• Information shown:
%%
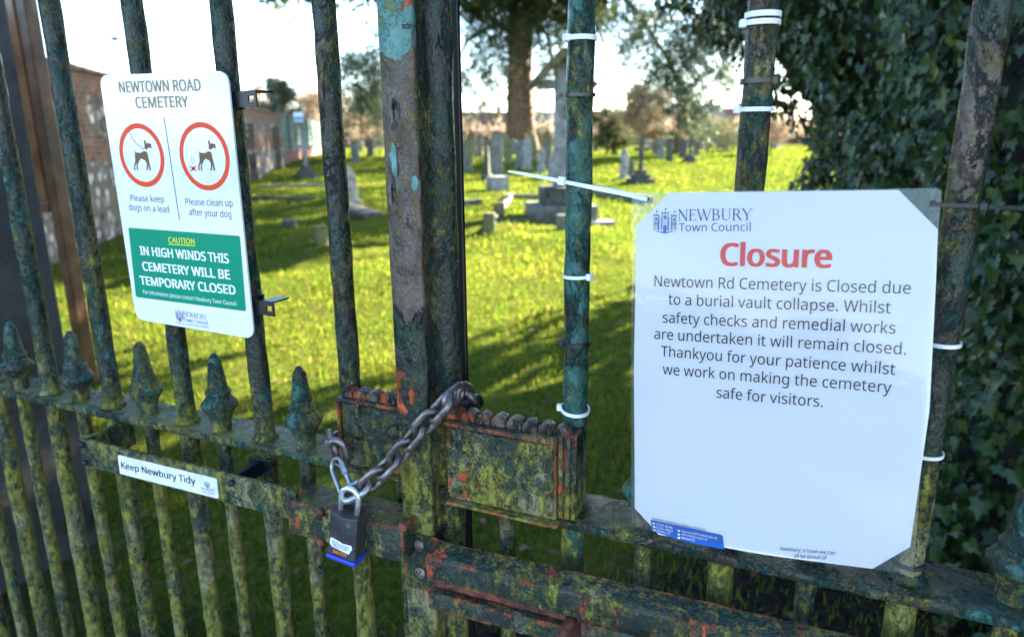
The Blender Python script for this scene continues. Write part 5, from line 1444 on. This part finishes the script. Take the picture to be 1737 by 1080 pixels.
# ------------------------------------------------------------------ cable ties
tie_w = plain('nylon_white', (0.72, 0.72, 0.69), 0.35, var=0.08, scale=60)
tie_b = plain('nylon_black', (0.014, 0.013, 0.014), 0.4)
tie_br = plain('nylon_brown', (0.055, 0.042, 0.034), 0.4)
def band(bm, c, r, wdt, th, tilt=(0, 0), seg=28):
    rings = []
    for k in range(seg):
        a = 2 * math.pi * k / seg; dz = tilt[0] * math.cos(a) * r + tilt[1] * math.sin(a) * r
        rings.append([bm.verts.new((c[0] + rr * math.cos(a), c[1] + rr * math.sin(a), c[2] + dz + zz)) for rr, zz in ((r, -wdt / 2), (r + th, -wdt / 2), (r + th, wdt / 2), (r, wdt / 2))])
    for k in range(seg):
        A, B = rings[k], rings[(k + 1) % seg]
        for i in range(4):
            j = (i + 1) % 4; bm.faces.new((A[i], B[i], B[j], A[j]))
    bmesh.ops.recalc_face_normals(bm, faces=list(bm.faces))
def tie(x, px, py, mat, label, head=None, wdt=0.0036, tilt=(0, 0), tail=None, r=RB + .0007):
    z = aty(px, py, -r)[2]; bm = bmesh.new(); band(bm, (x, 0, z), r, wdt, .0012, tilt)
    if head is not None:
        a = R_(head); c = Vector((x + (r + .002) * math.cos(a), (r + .002) * math.sin(a), z + (tilt[0] * math.cos(a) + tilt[1] * math.sin(a)) * r))
        box(bm, -.0022, .0026, -.0032, .0032, -.0030, .0030, .0006, M=Matrix.Translation(c) @ Matrix.Rotation(a, 4, 'Z'))
        if tail: box(bm, .0026, tail, -.0006, .0006, -.0016, .0016, M=Matrix.Translation(c) @ Matrix.Rotation(a, 4, 'Z'))
    return tag(obj('cable_tie', bm, mat), label, 'cable tie')
E_, F_, G_ = RBx[0], RBx[1], RBx[2]
tie(E_, 985, 62, tie_w, 'white cable tie high on the green bar nearest the centre, above the brown one', head=-130, wdt=.0040)
tie(E_, 984, 160, tie_br, 'dark brown cable tie on the teal bar, level with the timber hood', wdt=.0030)
tie(E_, 979, 472, tie_w, 'white cable tie with knob on its right, halfway down the green bar', head=-20, tilt=(.03, 0), wdt=.0030)
tie(E_, 974, 587, tie_b, 'black cable tie with block on its left, lower on the teal bar', head=-160, wdt=.0038)
tie(E_, 972, 702, tie_w, 'white cable tie sagging just above the right lock case', head=-165, wdt=.0034, tilt=(-.10, .12), r=RB + .0014)
tie(F_, 1296, 22, tie_w, 'topmost white cable tie on the bar above the notice', wdt=.0040)
tie(F_, 1293, 36, tie_w, 'second white cable tie with head, just under the topmost one above the notice', head=-160, wdt=.0038)
tie(F_, 1289, 136, tie_br, 'brown cable tie on the bar above the notice, between white ones', head=-20, wdt=.0036)
tie(F_, 1285, 185, tie_w, 'lowest white cable tie on the bar above the notice', head=-160, wdt=.0034)
tie(G_, 1604, 588, tie_w, 'white cable tie on the bar right of the notice, level with its text', wdt=.0030)
tie(G_, 1580, 778, tie_w, 'white cable tie on the bar right of the notice, below its text', wdt=.0026)
tie(G_, 1545, 962, tie_b, 'black cable tie at the foot of the bar right of the notice', wdt=.0034, tilt=(.03, .10), tail=.03, head=-15, r=RB + .0012)
def strap(bm, pts, wdt, th):
    pts = [Vector(p) for p in pts]; rings = []
    ws = wdt if hasattr(wdt, '__len__') else [wdt] * len(pts)
    for i, p in enumerate(pts):
        t = (pts[min(i + 1, len(pts) - 1)] - pts[max(0, i - 1)]).normalized()
        up = Vector((0, 0, 1)); up = (up - t * up.dot(t)).normalized(); n = t.cross(up)
        a, b = up * ws[i] / 2, n * th / 2
        rings.append([bm.verts.new(p + a + b), bm.verts.new(p + a - b), bm.verts.new(p - a - b), bm.verts.new(p - a + b)])
    for A, B in zip(rings, rings[1:]):
        for k in range(4):
            l = (k + 1) % 4; bm.faces.new((A[k], A[l], B[l], B[k]))
    bm.faces.new(rings[0][::-1]); bm.faces.new(rings[-1]); bmesh.ops.recalc_face_normals(bm, faces=list(bm.faces))
bm = bmesh.new()
strap(bm, [aty(862, 290.5, -.040), aty(880, 293.5, -.036), aty(920, 301, -.026), aty(955, 308, -.0175), aty(985, 314, -.0150), aty(1030, 323, -.0170), aty(1070, 331, -.021), aty(1098, 338, -.0225)], [.0016, .0026, .0031, .0033, .0034, .0036, .0038, .0036], .0011)
strap(bm, [aty(1098, 337, -.0175), aty(1050, 326, -.010), aty(1012, 318, .008), aty(985, 313, .0155), aty(958, 308, .006), aty(953, 307, -.012)], .0040, .0011)
c = Vector(aty(953, 307, -.0185)); box(bm, -.0032, .0032, -.0028, .0032, -.0036, .0036, .0007, M=Matrix.Translation(c) @ Matrix.Rotation(R_(8), 4, 'Y'))
tag(obj('cable_tie', bm, tie_w), 'long white cable tie with pointed tail, holding the notice by its top left corner', 'cable tie')
bm = bmesh.new()
strap(bm, [aty(1579, 346, -.0205), aty(1600, 347.5, -.0200), aty(1630, 348.5, -.0150), aty(1655, 349, -.0142), aty(1672, 350, -.0160), aty(1700, 351.5, -.024), aty(1740, 353.5, -.034), aty(1800, 357, -.048)], .0028, .0011)
strap(bm, [aty(1586, 346, -.0155), aty(1615, 347, .004), aty(1650, 349, .0145), aty(1685, 350.5, .006), aty(1674, 350, -.0135)], .0028, .0011)
c = Vector(aty(1668, 350, -.0168)); box(bm, -.0026, .0026, -.0025, .0025, -.0027, .0027, .0006, M=Matrix.Translation(c))
tag(obj('cable_tie', bm, tie_b), 'black cable tie with long tail, holding the notice by its top right corner', 'cable tie')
%%
• Stated exercise: From the material above, copy everything exactly but the pictures.

• Exercise output:
The Blender Python script for this scene continues. Write part 5, from line 1444 on. This part finishes the script. Take the picture to be 1737 by 1080 pixels.
# ------------------------------------------------------------------ cable ties
tie_w = plain('nylon_white', (0.72, 0.72, 0.69), 0.35, var=0.08, scale=60)
tie_b = plain('nylon_black', (0.014, 0.013, 0.014), 0.4)
tie_br = plain('nylon_brown', (0.055, 0.042, 0.034), 0.4)
def band(bm, c, r, wdt, th, tilt=(0, 0), seg=28):
    rings = []
    for k in range(seg):
        a = 2 * math.pi * k / seg; dz = tilt[0] * math.cos(a) * r + tilt[1] * math.sin(a) * r
        rings.append([bm.verts.new((c[0] + rr * math.cos(a), c[1] + rr * math.sin(a), c[2] + dz + zz)) for rr, zz in ((r, -wdt / 2), (r + th, -wdt / 2), (r + th, wdt / 2), (r, wdt / 2))])
    for k in range(seg):
        A, B = rings[k], rings[(k + 1) % seg]
        for i in range(4):
            j = (i + 1) % 4; bm.faces.new((A[i], B[i], B[j], A[j]))
    bmesh.ops.recalc_face_normals(bm, faces=list(bm.faces))
def tie(x, px, py, mat, label, head=None, wdt=0.0036, tilt=(0, 0), tail=None, r=RB + .0007):
    z = aty(px, py, -r)[2]; bm = bmesh.new(); band(bm, (x, 0, z), r, wdt, .0012, tilt)
    if head is not None:
        a = R_(head); c = Vector((x + (r + .002) * math.cos(a), (r + .002) * math.sin(a), z + (tilt[0] * math.cos(a) + tilt[1] * math.sin(a)) * r))
        box(bm, -.0022, .0026, -.0032, .0032, -.0030, .0030, .0006, M=Matrix.Translation(c) @ Matrix.Rotation(a, 4, 'Z'))
        if tail: box(bm, .0026, tail, -.0006, .0006, -.0016, .0016, M=Matrix.Translation(c) @ Matrix.Rotation(a, 4, 'Z'))
    return tag(obj('cable_tie', bm, mat), label, 'cable tie')
E_, F_, G_ = RBx[0], RBx[1], RBx[2]
tie(E_, 985, 62, tie_w, 'white cable tie high on the green bar nearest the centre, above the brown one', head=-130, wdt=.0040)
tie(E_, 984, 160, tie_br, 'dark brown cable tie on the teal bar, level with the timber hood', wdt=.0030)
tie(E_, 979, 472, tie_w, 'white cable tie with knob on its right, halfway down the green bar', head=-20, tilt=(.03, 0), wdt=.0030)
tie(E_, 974, 587, tie_b, 'black cable tie with block on its left, lower on the teal bar', head=-160, wdt=.0038)
tie(E_, 972, 702, tie_w, 'white cable tie sagging just above the right lock case', head=-165, wdt=.0034, tilt=(-.10, .12), r=RB + .0014)
tie(F_, 1296, 22, tie_w, 'topmost white cable tie on the bar above the notice', wdt=.0040)
tie(F_, 1293, 36, tie_w, 'second white cable tie with head, just under the topmost one above the notice', head=-160, wdt=.0038)
tie(F_, 1289, 136, tie_br, 'brown cable tie on the bar above the notice, between white ones', head=-20, wdt=.0036)
tie(F_, 1285, 185, tie_w, 'lowest white cable tie on the bar above the notice', head=-160, wdt=.0034)
tie(G_, 1604, 588, tie_w, 'white cable tie on the bar right of the notice, level with its text', wdt=.0030)
tie(G_, 1580, 778, tie_w, 'white cable tie on the bar right of the notice, below its text', wdt=.0026)
tie(G_, 1545, 962, tie_b, 'black cable tie at the foot of the bar right of the notice', wdt=.0034, tilt=(.03, .10), tail=.03, head=-15, r=RB + .0012)
def strap(bm, pts, wdt, th):
    pts = [Vector(p) for p in pts]; rings = []
    ws = wdt if hasattr(wdt, '__len__') else [wdt] * len(pts)
    for i, p in enumerate(pts):
        t = (pts[min(i + 1, len(pts) - 1)] - pts[max(0, i - 1)]).normalized()
        up = Vector((0, 0, 1)); up = (up - t * up.dot(t)).normalized(); n = t.cross(up)
        a, b = up * ws[i] / 2, n * th / 2
        rings.append([bm.verts.new(p + a + b), bm.verts.new(p + a - b), bm.verts.new(p - a - b), bm.verts.new(p - a + b)])
    for A, B in zip(rings, rings[1:]):
        for k in range(4):
            l = (k + 1) % 4; bm.faces.new((A[k], A[l], B[l], B[k]))
    bm.faces.new(rings[0][::-1]); bm.faces.new(rings[-1]); bmesh.ops.recalc_face_normals(bm, faces=list(bm.faces))
bm = bmesh.new()
strap(bm, [aty(862, 290.5, -.040), aty(880, 293.5, -.036), aty(920, 301, -.026), aty(955, 308, -.0175), aty(985, 314, -.0150), aty(1030, 323, -.0170), aty(1070, 331, -.021), aty(1098, 338, -.0225)], [.0016, .0026, .0031, .0033, .0034, .0036, .0038, .0036], .0011)
strap(bm, [aty(1098, 337, -.0175), aty(1050, 326, -.010), aty(1012, 318, .008), aty(985, 313, .0155), aty(958, 308, .006), aty(953, 307, -.012)], .0040, .0011)
c = Vector(aty(953, 307, -.0185)); box(bm, -.0032, .0032, -.0028, .0032, -.0036, .0036, .0007, M=Matrix.Translation(c) @ Matrix.Rotation(R_(8), 4, 'Y'))
tag(obj('cable_tie', bm, tie_w), 'long white cable tie with pointed tail, holding the notice by its top left corner', 'cable tie')
bm = bmesh.new()
strap(bm, [aty(1579, 346, -.0205), aty(1600, 347.5, -.0200), aty(1630, 348.5, -.0150), aty(1655, 349, -.0142), aty(1672, 350, -.0160), aty(1700, 351.5, -.024), aty(1740, 353.5, -.034), aty(1800, 357, -.048)], .0028, .0011)
strap(bm, [aty(1586, 346, -.0155), aty(1615, 347, .004), aty(1650, 349, .0145), aty(1685, 350.5, .006), aty(1674, 350, -.0135)], .0028, .0011)
c = Vector(aty(1668, 350, -.0168)); box(bm, -.0026, .0026, -.0025, .0025, -.0027, .0027, .0006, M=Matrix.Translation(c))
tag(obj('cable_tie', bm, tie_b), 'black cable tie with long tail, holding the notice by its top right corner', 'cable tie')